Pun saat disinggung soal potensi keterlibatan orang lain dalam kasus ini, polisi mengatakan pihaknya sudah menetapkan dua orang selain Sudikerta sebagai tersangka. Mereka adalah Wayan Wakil dan Anak Agung Ngurah Agung. Dan untuk dua tersangka itu, berkasnya masih tahap P19.
Sementara Ketut Sudikerta yang dikonfirmasi perihal kasusnya yang sedang dihadapi tidak mau berkomentar. Begitu juga saat ditanya tentang kesehatan dan saat menjalani penahanan di kantor polisi.
Sudikerta yang mengenakan baju putih tak mau menjawab sepatah katapun pertanyaan wartawan. Yang jelas, dalam perkara ini, sebagaimana disampaikan pihak Kejati Bali, Sudikerta disangkakan melanggar Pasal 378 KUHP atau Pasal 372 KUHP dan atau Pasal 263 ayat 2 KUHP jo Pasal 55 ayat 1 ke 1 KUHP, dan atau Pasal 3 UU RI No. 8 Tahun 2010, tentang Pemberantasan dan Pencegahan Tindak Pidana Pencucian Uang.
Sedangkan memperkuat sangkaan itu, pihak kejaksaan dalam penerimaan pelimpahan tahap II juga menyita barang bukti uang tunai hingga Rp 1,322 miliar. “Ya, ada uang tunai Rp 1,322 miliar dan dokumen pendukungnya. Uang itu disita dari sejumlah orang,” tandas Agung Ary Kesuma.
Kuasa hukum tersangka Ketut Sudikerta, I Gede Astawa dan Nyoman Darmada, mengaku bahwa uang Rp 1,322 miliar itu bukan disita dari Sudikerta. Namun sepengetahuannya, bahwa uang itu disita dari seseorang dan lebih banyak disita dari pihak bank. “Yang jelas dari Sudikerta tidak ada. Kalau tidak salah itu disita dari bank dan jika tidak salah juga dari Ari Budiman,” tandas I Gede Astawa.

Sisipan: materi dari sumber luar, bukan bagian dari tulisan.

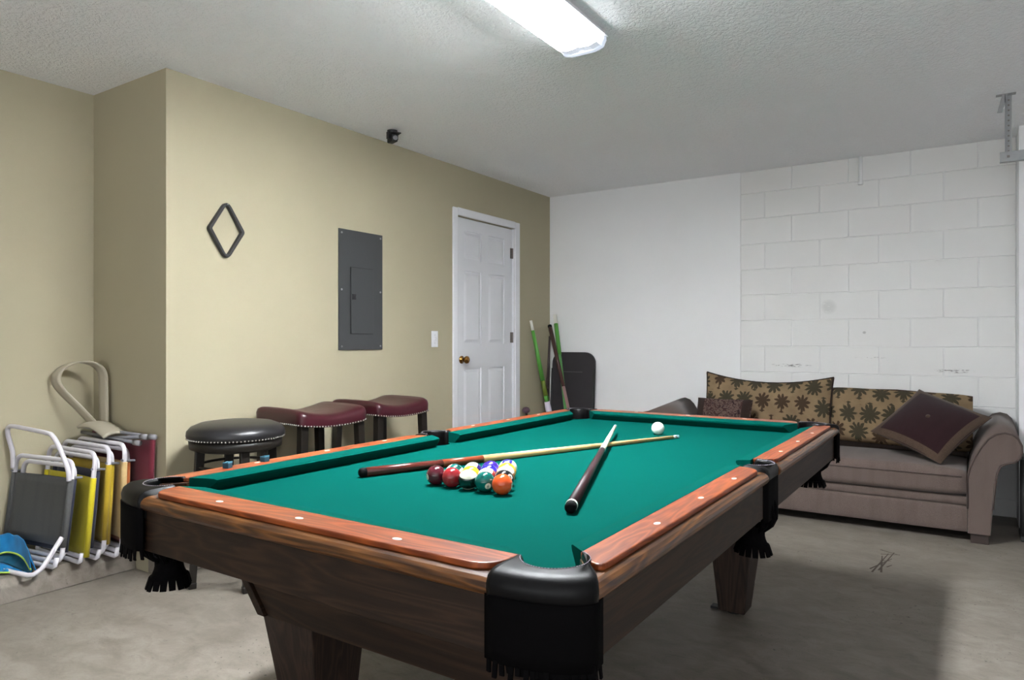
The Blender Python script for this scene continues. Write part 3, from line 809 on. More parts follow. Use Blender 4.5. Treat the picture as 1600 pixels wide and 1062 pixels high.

Ditanya soal upaya hukum yang akan dilakukan, selain sedang memproses perdamaian dengan pihak korban (Alim Markus), Astawa mengaku saat ini sedang mengajukan upaya penangguhan penahanan. Sebagai penjamin adalah saudaranya Sudikerta. “Suratnya sudah disiapkan. Nanti kita ajukan ke Kejati. Sebagai penjamin saudaranya,” tandas Astawa.
Ia mengatakan bahwa alasan penangguhan penahanan tidak akan melarikan diri dan tidak menghilangkan barang bukti. Sementara dalam berkas pelimpahan disebutkan bahwa kasus ini bermula dari pertengahan 2013 silam.

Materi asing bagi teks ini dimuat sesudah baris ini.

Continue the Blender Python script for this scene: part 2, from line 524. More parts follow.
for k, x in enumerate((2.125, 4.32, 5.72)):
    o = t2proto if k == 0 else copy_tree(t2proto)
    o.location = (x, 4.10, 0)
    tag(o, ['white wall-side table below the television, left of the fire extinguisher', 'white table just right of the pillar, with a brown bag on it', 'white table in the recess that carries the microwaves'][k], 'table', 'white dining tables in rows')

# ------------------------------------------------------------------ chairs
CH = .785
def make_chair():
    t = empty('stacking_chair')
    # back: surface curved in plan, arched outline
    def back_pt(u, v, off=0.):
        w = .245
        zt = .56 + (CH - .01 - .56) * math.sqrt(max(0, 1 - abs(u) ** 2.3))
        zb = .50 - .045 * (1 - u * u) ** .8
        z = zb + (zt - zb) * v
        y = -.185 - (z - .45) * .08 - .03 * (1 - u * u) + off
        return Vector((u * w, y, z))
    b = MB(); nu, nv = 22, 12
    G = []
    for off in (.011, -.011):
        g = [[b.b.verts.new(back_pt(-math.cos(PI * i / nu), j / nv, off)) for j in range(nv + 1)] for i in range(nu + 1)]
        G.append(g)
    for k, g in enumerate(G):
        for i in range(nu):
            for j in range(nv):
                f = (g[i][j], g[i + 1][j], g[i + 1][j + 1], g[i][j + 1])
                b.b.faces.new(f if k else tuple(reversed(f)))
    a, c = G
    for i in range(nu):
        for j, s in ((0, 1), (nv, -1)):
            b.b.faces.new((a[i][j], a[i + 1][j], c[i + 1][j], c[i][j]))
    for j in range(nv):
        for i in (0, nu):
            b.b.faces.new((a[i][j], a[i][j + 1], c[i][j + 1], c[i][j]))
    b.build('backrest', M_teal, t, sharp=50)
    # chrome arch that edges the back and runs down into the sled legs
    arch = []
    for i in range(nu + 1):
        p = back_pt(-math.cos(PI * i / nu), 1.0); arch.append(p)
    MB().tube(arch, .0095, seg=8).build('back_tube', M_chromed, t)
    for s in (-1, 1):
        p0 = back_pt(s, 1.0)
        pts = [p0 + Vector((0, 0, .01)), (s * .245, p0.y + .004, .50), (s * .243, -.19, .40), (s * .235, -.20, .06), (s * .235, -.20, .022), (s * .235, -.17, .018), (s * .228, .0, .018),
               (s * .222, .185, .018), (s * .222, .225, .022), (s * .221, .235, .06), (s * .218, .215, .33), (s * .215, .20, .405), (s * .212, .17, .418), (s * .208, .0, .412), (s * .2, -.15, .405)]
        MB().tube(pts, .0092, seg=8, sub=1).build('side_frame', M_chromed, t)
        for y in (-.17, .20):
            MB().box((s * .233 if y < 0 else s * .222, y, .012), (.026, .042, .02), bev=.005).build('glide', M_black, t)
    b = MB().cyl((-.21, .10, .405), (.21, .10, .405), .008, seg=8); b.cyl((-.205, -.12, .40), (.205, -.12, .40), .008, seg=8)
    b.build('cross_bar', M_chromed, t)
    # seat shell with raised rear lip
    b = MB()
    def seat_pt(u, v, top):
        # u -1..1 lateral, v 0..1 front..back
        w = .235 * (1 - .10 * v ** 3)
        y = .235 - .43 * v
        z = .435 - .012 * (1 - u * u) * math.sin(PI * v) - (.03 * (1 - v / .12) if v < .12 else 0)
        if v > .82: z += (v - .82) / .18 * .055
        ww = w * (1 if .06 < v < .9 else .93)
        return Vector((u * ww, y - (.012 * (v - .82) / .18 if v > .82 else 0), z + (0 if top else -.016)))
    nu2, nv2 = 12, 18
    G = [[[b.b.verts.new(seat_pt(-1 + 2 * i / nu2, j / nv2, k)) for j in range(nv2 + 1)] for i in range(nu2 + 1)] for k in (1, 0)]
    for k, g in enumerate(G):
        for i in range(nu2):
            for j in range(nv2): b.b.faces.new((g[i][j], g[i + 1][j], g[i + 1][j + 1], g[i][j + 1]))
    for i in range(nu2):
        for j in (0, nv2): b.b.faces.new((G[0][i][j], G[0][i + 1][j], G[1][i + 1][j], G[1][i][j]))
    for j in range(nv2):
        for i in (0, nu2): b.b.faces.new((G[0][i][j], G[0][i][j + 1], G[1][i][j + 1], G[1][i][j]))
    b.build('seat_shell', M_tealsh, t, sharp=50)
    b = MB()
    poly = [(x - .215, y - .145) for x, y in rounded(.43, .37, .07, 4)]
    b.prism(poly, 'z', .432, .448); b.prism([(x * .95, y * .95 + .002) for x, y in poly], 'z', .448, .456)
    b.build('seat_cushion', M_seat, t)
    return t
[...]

Saat itu Sudikerta menawarkan dua bidang tanah di Jimbaran yang diklaim miliknya seharga Rp 272.675.000.000. Selain itu juga mengajak mendirikan PT untuk membangun vila dan hotel di atas tanah tersebut, dengan disepakati kepemilikan saham 55% untuk PT Marindo Investama (Ali Markus) dan 45% milik PT Pecatu Bangun Gemilang atas nama istri terdakwa Ida Ayu Ketut Sri Sumiatini sebagai Komisaris Utama.
Pada 20 Desember 2013, notaris Ketut Neli Asih, melakukan pelepasan hak atas tanah SHM No.5048 seluas 38.650 M2 dan tanah SHM No.16249 seluas 3.300 M2 kepada Alim Markus. Dan dalam pelepasan kedua bidang tanah itu, PT Marindo Investama (Ali Markus-red) telah menstranfer uang Rp 149.971.250.000 ke PT Pecatu Bangun Gemilang atas nama istri terdakwa Ida Ayu Ketut Sri Sumiatini.
Atas SHM itu kemudian dimohonkan HGB hingga terbit HGB untuk PT Marindo Gemilang, sedangkan tanah SHM No.16249 seluas 3.300 M2 disepakati diserahkan ke pura sebagai pengganti.
Namun seiring perjalanan, PT Marindo Gemilang tidak dapat menguasai tanah SHGB No.5074 mengingat SHM No.5048 seluas 38.650 M2 yang dilepaskan haknya oleh Anak Agung Ngurah Agung (penyidikan terpisah) kepada Alim Markus adalah palsu.
Karena, sebagaimana berkas pelimpahan kemarin, bahwa SHM No.5048 seluas 38.650 M2 yang asli tetap berada di notaris Sudjarni. Sedangkan SHM No.16249 seluas 3.300 M2 dijual pada pihak ketiga.
Atas dasar itulah Sudikerta dinyatakan telah melakukan dugaan tindak pidana penipuan, penggelapan, menggunakan surat atau dokumen yang diduga palsu, dan atau pencucian uang. Sebagai jaksa yang akan membuktikan sangkaan yang kemudian dakwaan (setelah disidangkan), Kasipidum Eka Widanta, menunjuk tiga jaksa. Yakni I Ketut Sujaya, Eddy Harta Wijaya dan Martinus Tondu Suluh.